TASK INSTRUCTIONS =>
Bring together all lines of the material below that contain the string "Blender".
--------------------------------
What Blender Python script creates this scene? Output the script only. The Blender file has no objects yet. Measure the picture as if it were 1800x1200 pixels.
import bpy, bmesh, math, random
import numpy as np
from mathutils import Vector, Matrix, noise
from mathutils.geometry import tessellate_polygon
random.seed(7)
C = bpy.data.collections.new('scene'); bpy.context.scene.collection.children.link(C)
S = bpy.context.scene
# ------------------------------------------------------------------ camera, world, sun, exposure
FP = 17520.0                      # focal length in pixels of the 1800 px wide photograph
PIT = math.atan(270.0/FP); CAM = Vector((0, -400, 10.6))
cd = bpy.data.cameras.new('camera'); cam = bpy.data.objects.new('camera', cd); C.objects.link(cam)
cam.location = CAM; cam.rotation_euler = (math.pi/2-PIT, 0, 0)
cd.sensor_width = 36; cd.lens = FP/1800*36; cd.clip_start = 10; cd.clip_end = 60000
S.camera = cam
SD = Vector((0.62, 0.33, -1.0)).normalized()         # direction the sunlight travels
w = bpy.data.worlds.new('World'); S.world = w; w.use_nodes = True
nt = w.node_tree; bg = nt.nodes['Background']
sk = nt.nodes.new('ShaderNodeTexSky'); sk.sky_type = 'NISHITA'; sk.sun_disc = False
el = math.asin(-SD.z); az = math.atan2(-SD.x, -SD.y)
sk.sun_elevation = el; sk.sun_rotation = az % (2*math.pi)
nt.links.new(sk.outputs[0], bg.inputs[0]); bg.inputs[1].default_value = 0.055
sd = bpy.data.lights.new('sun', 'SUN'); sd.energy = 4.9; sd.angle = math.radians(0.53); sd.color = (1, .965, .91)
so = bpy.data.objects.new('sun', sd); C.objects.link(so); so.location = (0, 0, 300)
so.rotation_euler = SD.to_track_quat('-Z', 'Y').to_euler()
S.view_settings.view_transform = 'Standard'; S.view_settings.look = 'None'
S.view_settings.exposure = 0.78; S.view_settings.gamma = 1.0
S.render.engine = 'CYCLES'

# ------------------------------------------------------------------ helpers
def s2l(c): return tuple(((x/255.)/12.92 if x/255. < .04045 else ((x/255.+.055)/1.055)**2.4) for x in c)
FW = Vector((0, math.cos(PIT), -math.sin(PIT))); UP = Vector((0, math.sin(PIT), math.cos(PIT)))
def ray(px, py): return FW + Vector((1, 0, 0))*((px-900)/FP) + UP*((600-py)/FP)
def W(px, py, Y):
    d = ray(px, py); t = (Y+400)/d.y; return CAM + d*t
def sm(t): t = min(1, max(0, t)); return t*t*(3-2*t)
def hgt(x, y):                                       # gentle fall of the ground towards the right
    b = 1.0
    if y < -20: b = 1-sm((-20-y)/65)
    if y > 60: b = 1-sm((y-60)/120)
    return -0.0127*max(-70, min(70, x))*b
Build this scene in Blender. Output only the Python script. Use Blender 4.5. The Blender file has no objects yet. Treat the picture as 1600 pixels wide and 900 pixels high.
--------------------------------
CORRECT OUTPUT =>
What Blender Python script creates this scene? Output the script only. The Blender file has no objects yet. Measure the picture as if it were 1800x1200 pixels.
Build this scene in Blender. Output only the Python script. Use Blender 4.5. The Blender file has no objects yet. Treat the picture as 1600 pixels wide and 900 pixels high.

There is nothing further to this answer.